WORK TO DO
Print the lines that start the entries and continue through the one holding "spill(957, 662, 1190, 5280);", please, exactly and with the pictures omitted.

━━━━━ DATA FOR THIS TASK

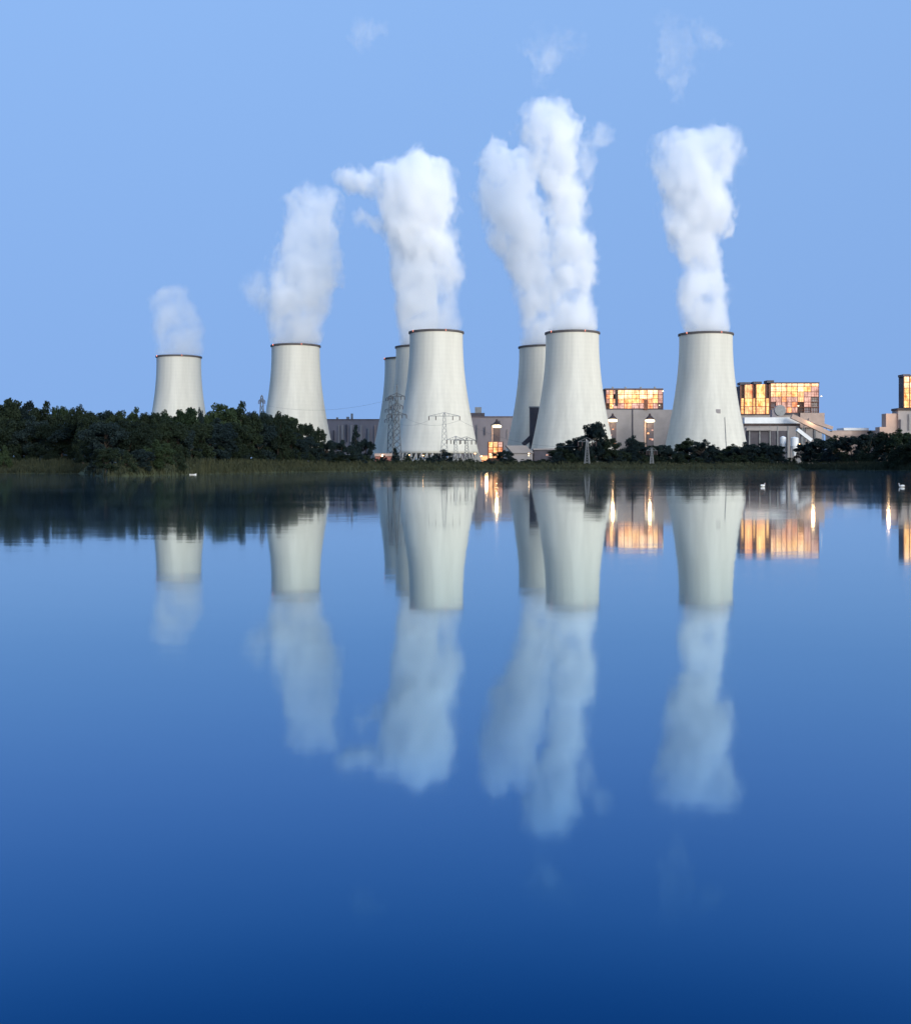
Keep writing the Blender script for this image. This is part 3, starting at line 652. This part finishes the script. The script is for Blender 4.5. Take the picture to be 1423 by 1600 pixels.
spill(957, 662, 1190, 5280); spill(1015, 662, 1190, 5280); spill(776, 672, 1205, 5280); spill(1270, 655, 1075, 4620); spill(1388, 652, 1140, 3300); spill(760, 708, 990, 2970)

# ------------------------------------------------------------------ pylons and lines
def lattice(bm, x, y, z0, z1, w0, w1, n, r):
    pv = None
    for i in range(n + 1):
        u = i / n; z = z0 + (z1 - z0) * u; w_ = w0 + (w1 - w0) * u
        c = [Vector((x + a * w_, y + b * w_, z)) for a, b in ((-1, -1), (1, -1), (1, 1), (-1, 1))]
        if pv:
            for q in range(4):
                bar(bm, pv[q], c[q], r); bar(bm, pv[q], c[(q + 1) % 4], r * .6); bar(bm, pv[(q + 1) % 4], c[q], r * .6)
        pv = c
def pylon(px, D, yt, arms, label, w0=3.2, m='pyl', r=.2, spike=0):
    z1 = WZ(yt, D) - GZ; root = empty('pylon', (WX(px, D), D, GZ), label, 'pylon', 'power line pylons'); k = D / F
    bm = bmesh.new(); lattice(bm, 0, 0, 0, z1 * (.72 if spike else .97), w0, w0 * .28, 9, r); lattice(bm, 0, 0, z1 * (.72 if spike else .97), z1, w0 * .28, .12, 3, r)
    link('mast', bm, M[m], root)
    tips = []
    for y, l, rt in arms:
        z = WZ(y, D) - GZ; bm = bmesh.new()
        for s, ln in ((-1, l * k), (1, rt * k)):
            bar(bm, (0, -.6, z), (s * ln, 0, z), r * .8); bar(bm, (0, .6, z), (s * ln, 0, z), r * .8); bar(bm, (0, 0, z + 2.2), (s * ln, 0, z), r * .8)
            for q in (.3, .6): bar(bm, (s * ln * q, 0, z), (s * ln * q, 0, z + 2.2 * (1 - q)), r * .5)
            tips.append(Vector((WX(px, D) + s * ln, D, z + GZ - 2.5)))
        a = link('crossarm', bm, M[m], root)
        for s, ln in ((-1, l * k), (1, rt * k)):
            for q in (1.0, .55):
                ib = bmesh.new(); bar(ib, (s * ln * q, 0, z - .1), (s * ln * q, 0, z - 2.5), .3, 6); i = link('insulator', ib, M['steel']); i.parent = a
    return tips
ta = pylon(620, 800, 600, ((619, 12, 12), (634, 9, 9), (648, 15, 15)), 'tall dark lattice pylon with three crossarms left of the front tower', 3.4, r=.28, spike=1)
tb2 = pylon(610, 980, 617, ((622, 7, 7), (640, 8, 8), (656, 9, 9)), 'slimmer pylon just behind left of the tallest pylon', 3.0, r=.2)
tb = pylon(694, 700, 645, ((650, 24, 24),), 'single arm pylon in front of the middle of the front tower', 2.4, m='galv', r=.16)
pylon(729, 690, 684, ((688, 20, 14),), 'low pylon before the right foot of the front tower', 1.8, m='pyl', r=.16)
pylon(712, 690, 682, ((687, 14, 14),), 'low broad pylon between the two others at the front tower', 1.8, m='galv', r=.16)
td = pylon(409, 900, 617, ((626, 5, 5),), 'pylon tip poking over the wood left of the second tower', 3.0, r=.22)
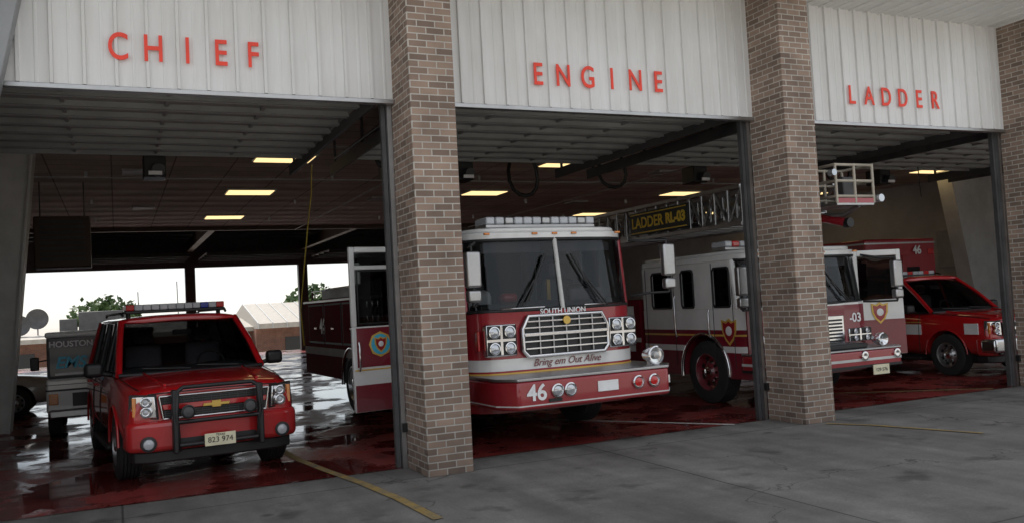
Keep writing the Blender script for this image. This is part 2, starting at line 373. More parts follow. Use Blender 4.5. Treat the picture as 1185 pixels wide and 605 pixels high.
for i in range(5):
    x0=cx[i]+.53; x1=cx[i+1]
    ribbed('header_siding_%d'%i,x0,x1,YF-.02,ZH+.05,ZS,'siding')
    box('header_back_%d'%i,S,x0,x1,YF,YF+.12,ZH+.06,ZS+.02,'dsteel')
    box('header_trim_%d'%i,S,x0,x1,YF-.055,YF+.05,ZH-.005,ZH+.045,'alu',.005)
    for sx,xx in ((1,x0),(-1,x1)):
        a,b=sorted((xx,xx+sx*.055)); box('door_jamb_%d_%d'%(i,sx),S,a,b,YF+.06,YF+.16,0,ZH+.3,'alu')
        a,b=sorted((xx+sx*.06,xx+sx*.11)); box('door_track_%d_%d'%(i,sx),S,a,b,YF+.13,YF+.2,0,ZH+.1,'dsteel')
        xt=xx+sx*.10
        boxes('door_rail_%d_%d'%(i,sx),S,[(xt-.045,xt+.045,YF+.2,15.6,ZH+.10,ZH+.20),(xt-.06,xt-.04,YF+.2,15.6,ZH+.05,ZH+.24)],'dsteel')
        boxes('door_hanger_%d_%d'%(i,sx),S,[(xt-.02,xt+.02,y,y+.04,ZH+.2,5.1) for y in (11.5,13.5,15.4)],'dsteel')
        tube('spring_%d_%d'%(i,sx),S,[(xt,YF+.25,ZH+.15),(xt,YF+.55,ZH+.32),(xt,15.4,ZH+.34)],.03,'black')
        cyl('cable_drum_%d_%d'%(i,sx),S,(xt-sx*.02,YF-.0+.26,ZH+.2),'x',.1,.08,'alu',20)
        # photo-eye and control box on the jamb
        a,b=sorted((xx+sx*.0,xx+sx*.05)); box('photo_eye_%d_%d'%(i,sx),S,a,b,YF+.0,YF+.05,.42,.52,'black')
    L=[]; R=[]
    for k in range(8):
        y=YF+.42+k*.535; L.append((x0+.14,x1-.14,y,y+.525,ZH+.22,ZH+.265))
        R+= [(x0+.14,x1-.14,y+.02,y+.06,ZH+.155,ZH+.22),(x0+.14,x1-.14,y+.46,y+.50,ZH+.155,ZH+.22)]
        R+=[(x0+.14+q*(x1-x0-.32)/4,x0+.18+q*(x1-x0-.32)/4,y+.06,y+.46,ZH+.185,ZH+.22) for q in range(5)]
    boxes('raised_door_%d'%i,S,L,'doorp',.008); boxes('door_struts_%d'%i,S,R,'doorp')
    xm=(x0+x1)/2+.0
    boxes('door_operator_%d'%i,S,[(xm-.17,xm+.17,14.9,15.35,ZH-.1,ZH+.25)],'black',.02)
    cyl('operator_motor_%d'%i,S,(xm+.05,14.88,ZH+.0),'y',.1,.25,'dsteel')
    boxes('operator_rail_%d'%i,S,[(xm-.03,xm+.03,YF+.3,14.95,ZH+.27,ZH+.33)],'dsteel')
    boxes('operator_hangers_%d'%i,S,[(xm-.15,xm-.12,15.1,15.13,ZH+.25,5.1),(xm+.12,xm+.15,15.1,15.13,ZH+.25,5.1)],'steel')
    box('operator_label_%d'%i,S,xm-.1,xm+.1,14.735,14.75,ZH-.09,ZH-.03,'wht_txt')
for w,xa,xb in (('CHIEF',.10,1.45),('ENGINE',4.94,6.75),('LADDER',10.25,12.03)):
    n=len(w)
    for i,ch in enumerate(w):
        x=xa+(xb-xa)*i/(n-1)
        text('letter_%s_%d'%(ch,i),S,ch,(x,YF-.057,4.69),.40,'letter',off=.004,ext=.006,sx=.74)
ribbed('soffit',-8,30,ZS+.0,8.55,9.84,'soffit',axis='y',per=.30,dep=.02)
box('canopy_roof',S,-8,30,8.5,9.9,ZS+.05,ZS+.33,'roofm')
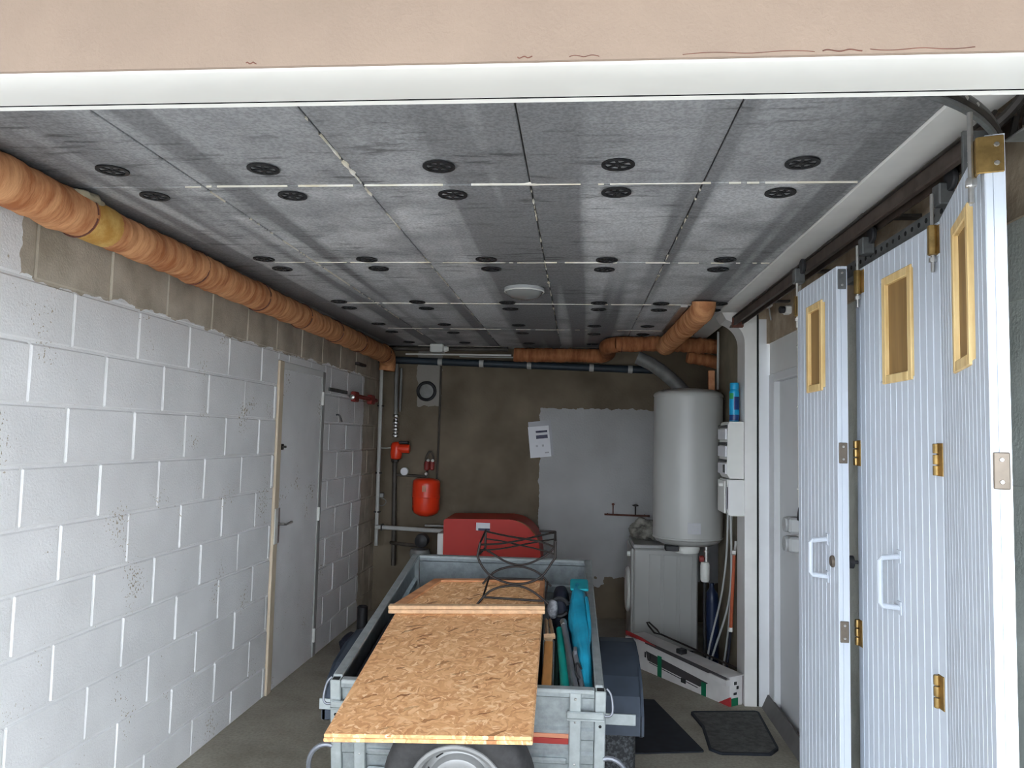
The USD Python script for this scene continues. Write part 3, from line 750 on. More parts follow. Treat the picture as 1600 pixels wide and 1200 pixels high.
t = thing('safety_valve', 'dark red safety valve with white ports above the expansion vessel', 'valve', (-1.48, 7.6, 1.34))
part(t, 'valve_body', MB().lathe([(.012, 0), (.028, .012), (.03, .07), (.02, .095)], (-1.497, 7.58, 1.395), n=14).lathe([(.012, 0), (.024, .012), (.024, .09)], (-1.445, 7.58, 1.40), n=12), M_['dark_red'])
part(t, 'pipe_loop', MB().tube(spline([(-1.50, 7.58, 1.49), (-1.495, 7.58, 1.56), (-1.47, 7.58, 1.585), (-1.445, 7.58, 1.56), (-1.44, 7.58, 1.49)], 14), .010, 8), M_['pipe_dark'])
for x, z in ((-1.498, 1.365), (-1.482, 1.50), (-1.437, 1.497)):
    part(t, 'port_cap', MB().lathe([(.012, 0), (.016, -.012), (.010, -.03)], (x, 7.565, z), 'y', 12), M_['white_plastic'])
part(t, 'drop_pipe', MB().tube([(-1.497, 7.58, 1.395), (-1.49, 7.56, 1.325)], .011, 8), M_['pipe_dark'])
t = thing('pressure_gauge', 'round white gauge on the dark pipe left of the safety valve', 'gauge', (-1.72, 7.6, 1.34))
part(t, 'gauge_case', MB().lathe([(.038, .03), (.041, 0), (.041, -.02), (.036, -.024)], (-1.722, 7.585, 1.383), 'y', 24), M_['pipe_grey'])
part(t, 'gauge_face', MB().lathe([(.036, 0), (.036, -.003), (.0, -.003)], (-1.722, 7.561, 1.383), 'y', 24), M_['label_white'])
part(t, 'stem', MB().tube([(-1.722, 7.6, 1.342), (-1.722, 7.6, 1.372)], .010, 8), M_['pipe_dark'])
single('gas_pipe', MB().tube(spline([(-1.402, 7.68, 2.455), (-1.404, 7.68, 1.9), (-1.414, 7.68, 1.25)], 12), .011, 8), M_['pipe_dark'], 'thin dark vertical pipe right of the round wall vent', 'pipe')
t = thing('wall_vent', 'round dark-rimmed vent high on the back wall', 'vent', (-1.55, 7.69, 2.2))
part(t, 'vent_rim', MB().tube(arc((-1.548, 7.692, 2.195), .088, 0, 360, 32, 'xz')[:-1], .016, 8, closed=True), M_['black_plastic'])
part(t, 'vent_plug', MB().lathe([(.078, .0), (.076, -.004), (.03, -.01), (.0, -.011)], (-1.548, 7.70, 2.195), 'y', 28), M_['flue_grey'])
t = thing('return_pipe', 'pale horizontal pipe running into the side of the red boiler', 'pipe', (-1.6, 7.4, .84))
part(t, 'pipe_run', MB().tube([(-1.955, 7.42, .845), (-1.18, 7.36, .83)], .021, 12), M_['pipe_grey'])
part(t, 'pipe_run', MB().tube([(-1.48, 7.48, .868), (-1.15, 7.44, .868)], .010, 8), M_['pipe_grey'])
part(t, 'pipe_clip', B((-1.90, 7.39, .815), (-1.885, 7.45, .875), .003), M_['dark_steel'])
t = thing('pipe_valve_group', 'black pump and elbow left of the red boiler', 'pump', (-1.5, 7.3, .5))
part(t, 'pump_head', MB().lathe([(.03, .08), (.062, .06), (.068, 0), (.06, -.05), (.03, -.06)], (-1.47, 7.30, .745), 'y', 22), M_['black_plastic'], smooth=50)
part(t, 'pump_volute', MB().lathe([(.04, -.06), (.09, -.04), (.1, .0), (.09, .04), (.04, .05)], (-1.49, 7.32, .62), n=22), M_['flue_grey'], smooth=50)
part(t, 'feed_pipe', MB().tube(spline([(-1.80, 7.42, .70), (-1.65, 7.35, .695), (-1.52, 7.33, .69)], 10), .018, 8), M_['pipe_dark'])
part(t, 'stand_pipe', MB().tube([(-1.49, 7.32, .57), (-1.49, 7.32, .0)], .03, 10), M_['pipe_dark'])

# ------------------------------------------------------------------ boiler
t = thing('boiler', 'red boiler with a rounded hood and a pale side casing behind the trailer', 'boiler', (-.8, 7.1, 0))
hood = [(-1.195, .30), (-1.195, .985), (-1.18, 1.0), (-.60, 1.012)] + [tuple(p[[0, 2]]) for p in arc((-.61, 0, .72), .29, 88, 15, 14)] + [(-.315, .68), (-.315, .30)]
part(t, 'hood', MB().prism(hood, 6.9, 7.45, 'y'), M_['boiler_red'], smooth=40)
part(t, 'hood_trim', MB().tube([p + [0, 6.90, 0] for p in arc((-.61, 0, .72), .292, 75, 20, 14)], .006, 6), M_['copper'], label='thin copper edge of the hood')
part(t, 'side_casing', B((-1.255, 6.93, .0), (-1.197, 7.45, .865), .006), M_['white_plastic'], label='pale side casing')
part(t, 'base_casing', B((-1.19, 6.92, 0), (-.33, 7.44, .30), .006), M_['flue_grey'])
st = part(t, 'sticker', B((-.90, 6.896, .905), (-.775, 6.9005, .975)), M_['label_white'], label='white and navy sticker')
part(st, 'sticker_band', B((-.88, 6.8945, .905), (-.775, 6.897, .926)), M_['label_navy'])

# ------------------------------------------------------------------ papers pinned to the wall
RS = rotz(0, (0, 0, 0))
ang = math.radians(6)
Rr = np.array([[math.cos(ang), 0, -math.sin(ang)], [0, 1, 0], [math.sin(ang), 0, math.cos(ang)]])
MS = (Rr, np.array([-.385, YB, 1.712]))
t = thing('technical_sheet', 'white sheet with navy bars pinned at the edge of the white wall patch', 'sheet', (-.385, YB, 1.55))
part(t, 'booklet', B((-.105, -.02, -.16), (.105, -.008, .15), 0, MS), M_['label_white'])
part(t, 'plastic_sleeve', B((-.10, -.007, -.15), (.13, -.002, .20), 0, MS), M_['label_grey'], label='grey plastic sleeve')
part(t, 'title_bar', B((-.03, -.0215, .085), (.085, -.0195, .105), 0, MS), M_['label_navy'])
part(t, 'navy_bar', B((-.03, -.0215, .025), (.085, -.0195, .06), 0, MS), M_['label_navy'])
part(t, 'print_mark', MB().box((-.04, -.0215, -.055), (-.02, -.0195, -.035), 0, MS).box((.02, -.0215, -.055), (.04, -.0195, -.035), 0, MS).box((.045, -.0215, -.125), (.085, -.0195, -.11), 0, MS), M_['label_grey'])

t = thing('water_pipe_stub', 'rusty horizontal pipe with two taps low on the white wall patch', 'pipe', (.47, 7.6, 1.0))
part(t, 'pipe_run', MB().tube([(.265, 7.6, 1.015), (.70, 7.6, 1.012)], .009, 8), M_['rust'])
part(t, 'tap', MB().tube([(.348, 7.6, 1.01), (.348, 7.6, 1.11)], .006, 8).lathe([(.004, 0), (.014, .006), (.014, .016), (.004, .022)], (.348, 7.6, 1.105), n=10), M_['rust'])
part(t, 'tap', MB().tube([(.564, 7.6, 1.01), (.564, 7.6, 1.11)], .007, 8).lathe([(.006, 0), (.03, .006), (.03, .014), (.006, .022)], (.564, 7.6, 1.10), n=10), M_['dark_steel'])
part(t, 'wall_hook', MB().tube([(.30, 7.70, 1.014), (.30, 7.6, 1.014)], .006, 6).tube([(.66, 7.70, 1.013), (.66, 7.6, 1.013)], .006, 6), M_['rust'])

# ------------------------------------------------------------------ water heater
t = thing('water_heater', 'tall white cylindrical water heater hung at the right back corner', 'water heater', (.845, 6.04, .95))
R = .262
part(t, 'tank', MB().lathe([(.10, .955), (.19, .962), (.24, .985), (R - .004, 1.015), (R, 1.03), (R, 2.075), (R - .002, 2.085)], (.845, 6.04, 0), n=64), M_['white_enamel'], smooth=40)
part(t, 'top_cap', MB().lathe([(R + .004, 2.083), (R + .004, 2.10), (R - .01, 2.118), (.20, 2.138), (.1, 2.15), (.01, 2.152)], (.845, 6.04, 0), n=64), M_['white_enamel'], smooth=40)
part(t, 'bottom_rim', MB().lathe([(R - .03, .992), (R + .003, 1.012), (R + .003, 1.022), (R - .004, 1.03)], (.845, 6.04, 0), n=64), M_['white_enamel'], smooth=40)
part(t, 'thermostat_cover', MB().lathe([(.06, .90), (.09, .905), (.1, .93), (.1, .96)], (.83, 5.98, 0), n=28), M_['white_plastic'], smooth=50)
part(t, 'control_slot', B((.66, 5.86, .925), (.76, 5.95, .965), .005), M_['black_plastic'])
lb = part(t, 'rating_plate', B((.81, 5.776, 1.065), (.905, 5.788, 1.145)), M_['label_grey'], label='pale rating plate')
part(lb, 'plate_row', MB().box((.82, 5.7745, 1.12), (.895, 5.777, 1.125)).box((.82, 5.7745, 1.105), (.895, 5.777, 1.11)).box((.825, 5.7745, 1.075), (.84, 5.777, 1.09)).box((.85, 5.7745, 1.075), (.865, 5.777, 1.09)).box((.875, 5.7745, 1.075), (.89, 5.777, 1.09)), M_['socket_grey'])
part(t, 'wall_bracket', B((1.08, 5.98, 1.75), (1.127, 6.1, 1.80)), M_['dark_steel'])
t = thing('safety_group', 'white safety group with a red tap below the water heater', 'valve', (.98, 6.02, .65))
part(t, 'inlet', MB().tube([(.985, 6.02, .97), (.985, 6.02, .83)], .014, 10).lathe([(.012, 0), (.022, .004), (.022, .02), (.012, .024)], (.985, 6.02, .90), n=8), M_['zinc'])
part(t, 'siphon_cup', MB().lathe([(.012, .68), (.026, .684), (.034, .70), (.036, .80), (.030, .83), (.012, .835)], (.975, 6.02, 0), n=20), M_['white_plastic'], smooth=40)
part(t, 'red_tap', MB().lathe([(.012, 0), (.024, -.008), (.024, -.035), (.01, -.04)], (.97, 6.02, .855), 'x', 12), M_['dark_red'], label='red tap')
part(t, 'drain_hose', MB().tube(spline([(.975, 6.02, .69), (.975, 6.04, .45), (.985, 6.05, .12), (.99, 6.05, .0)], 14), .014, 8), M_['black_plastic'])
single('blue_gas_bottle', MB().lathe([(.04, 0), (.055, .01), (.055, .50), (.045, .56), (.02, .60), (.018, .64)], (1.06, 6.22, 0), n=22), M_['blue_cyl'], 'dark blue cylinder standing behind the safety group', 'cylinder', smooth=40)

# ------------------------------------------------------------------ washing machine
t = thing('washing_machine', 'white washing machine seen from its side under the water heater', 'washing machine', (.75, 6.8, 0))
part(t, 'cabinet', B((.475, 6.52, .03), (1.0, 7.10, .845), .012), M_['white_enamel'], smooth=20)
part(t, 'lid', B((.468, 6.51, .848), (1.01, 7.11, .880), .008), M_['white_enamel'], smooth=20)
part(t, 'front_panel', B((.455, 6.525, .03), (.474, 7.095, .845), .006), M_['white_enamel'])
part(t, 'porthole', MB().tube(arc((.45, 6.81, .46), .17, 0, 360, 36, 'yz')[:-1], .022, 8, closed=True), M_['white_plastic'], smooth=50)
part(t, 'control_knob', MB().lathe([(.024, 0), (.022, -.025), (.0, -.026)], (.455, 6.68, .78), 'x', 16), M_['white_plastic'])
for xa, xb in ((.60, .70), (.72, .83), (.85, .955)):
    ring = MB()
    ring.box((xa, 6.514, .09), (xa + .006, 6.524, .80)).box((xb - .006, 6.514, .09), (xb, 6.524, .80)).box((xa, 6.514, .794), (xb, 6.524, .80)).box((xa, 6.514, .09), (xb, 6.524, .096))
    part(t, 'pressed_rib', ring, M_['white_enamel'])
for x in (.52, .95):
    for y in (6.57, 7.04):
        part(t, 'foot', MB().lathe([(.02, 0), (.024, .004), (.02, .035)], (x, y, 0), n=12), M_['black_plastic'])
lump = trimesh.creation.icosphere(4, 1.0)
lv = lump.vertices * [.14, .13, .09] + [.62, 6.86, .955]
lv = lv + (meshkit.fbm(lv * 16, 3, 5)[:, None] - .5) * lump.vertices * .12
lv[:, 2] = np.maximum(lv[:, 2], .881)
single('crumpled_bag', (lv, lump.faces), M_['bag_grey'], 'crumpled grey-brown bag lying on the washing machine', 'bag', smooth=True)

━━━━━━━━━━

SOLUTION TO THIS TASK
Keep writing the Blender script for this image. This is part 3, starting at line 652. This part finishes the script. The script is for Blender 4.5. Take the picture to be 1423 by 1600 pixels.
spill(957, 662, 1190, 5280); spill(1015, 662, 1190, 5280); spill(776, 672, 1205, 5280); spill(1270, 655, 1075, 4620); spill(1388, 652, 1140, 3300); spill(760, 708, 990, 2970)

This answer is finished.